Digital Integration(デジタルについて・その9)
ケーブルによる伝送の場合、インピーダンスに不整合があれば信号が反射される。
このことは知識としては知っていた。
特に高周波においては顕著であるからこそ、
デジタル信号の伝送経路であるトランスポートD/Aコンバーター間は、
コンシューマーオーディオのライン信号の受け渡しで常識となっているやり方──、
送り出しはローインピーダンスで受ける側はハイインピーダンスと設定(ロー出しハイ受けともいう)ではなく、
75Ωということでケーブルのインピーダンスまで規定されている。
その部分に、ケーブルのインピーダンスなどあまり問題とされないラインケーブル(アナログ信号用)を使う。
単純に考えれば反射が、75Ω規格のケーブル使用よりも多く発生するのだろうから、
それだけ音は悪くなる可能性がある。
そんなことをぼんやりと思いながらも、ラインケーブル数種を試しにデジタルケーブルとして使ってみた。
すくなくとも明らかな音の劣化は、そのときは感じられなかった。
むしろ気がついたのは、別のことだった。
ケーブルを変えたときの音の傾向が、
ラインケーブルとして使った時の音の傾向とほぼ同じであることに気がついた。
このことは正直意外だった。
ラインケーブルとして使った時、そのケーブルに流れるのはいわばアナログ信号。
アナログ信号の帯域幅は広い。
デジタル信号のように非常に高い周波数の信号よりはずっと低い周波数帯ではあるけれど、
20Hzから20kHzまでは10オクターヴある。
デジタル信号はオーディオの音声信号よりずっと高い周波数であっても、帯域幅はそれほど広くはない。
信号の波形だって違う。
にも関わらず、ケーブルを変えたときの音の傾向は、
そこを流れるのがアナログであろうとデジタルであろうと、ある共通したところがはっきりとある。

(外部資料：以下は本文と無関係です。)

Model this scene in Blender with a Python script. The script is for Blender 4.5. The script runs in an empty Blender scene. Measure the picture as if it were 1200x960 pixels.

この現象のもつ意味を深く考えるようになったのは、数年後であった。
REPLY))
業務用DACで有名なのMytek Digitalの代表Michalと懇意にしていますが、彼はスタジオ用マイクケーブルなどのアナログケーブルも110オーム(Mytekは業務機なのでデジタルデータ転送はAES/EBU)の高品質デジタルケーブルを使用したほうがいいとかなり強く主張していますね。実際、Mytekの自社ケーブル自体もデジタル/アナログともにまったく同じ素材です。業務用ADC/DACのメーカーなので、基本的にはWire with Gainを目指していると思いますが、その方向性でいうと伝送系はインピーダンスを均一にすることが最良との思想だと思います。
スタジオ機器でも昔の600オームトランス伝送時代の優位性が再認識されてきていますし、MCトランスでも明らかにインピーダンス整合した方がいいと思われますので、現在主流のロー出しハイ受けということに関してはもう一度再考する余地もあるのかな、と感じています。